MUGGERS AND MONEY ON SABBATH

QUESTION:

An elderly Orthodox Jew, walking home from the synagogue on the Sabbath, was, of course, carrying no money. A hold-up man accosted him and, because the old man had no money to give him, shot and killed him. It was suggested that elderly Orthodox Jews, living in high-risk areas, should carry a token bill with them, say a ten-dollar bill, to hand over to the hold-up man and thus save their lives. Is there a liberal Jewish attitude applicable to this opinion? (Asked by Rabbi Reeve Brenner, Hebrew Center of Westchester, Tuckahoe, New York.)

ANSWER:

NON-ORTHODOX JEWS do not hesitate to carry money on the Sabbath. Therefore there is no need for “a liberal Jewish posture” in this matter. The only type of permission to carry money that would be convincing to an Orthodox man would be that which is based firmly on Orthodox law. Let us, therefore, consider the strict Halacha on the question as to whether a man may carry money on the Sabbath if that act is likely to save his life in case he is held up.
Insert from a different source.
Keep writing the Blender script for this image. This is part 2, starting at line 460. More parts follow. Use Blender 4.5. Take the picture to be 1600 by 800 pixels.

First of all, there is no question that the carrying of money is forbidden on the Sabbath. (See Maimonides, Yad, Sabbath 25:6 and Orah Hayyim 301:33.) The reason for the prohibition is not directly Biblical but is based upon the rabbinical concept of muktsa. There are numerous types of muktsa. The one that applies here is the muktsa prohibition to handle such objects as are normally used to perform the type of work which is prohibited on the Sabbath. Since, therefore, it is prohibited to do business on the Sabbath, and money is considered to be specifically “set aside” (muktsa) as an instrument for doing business, money may not be handled or carried on the Sabbath.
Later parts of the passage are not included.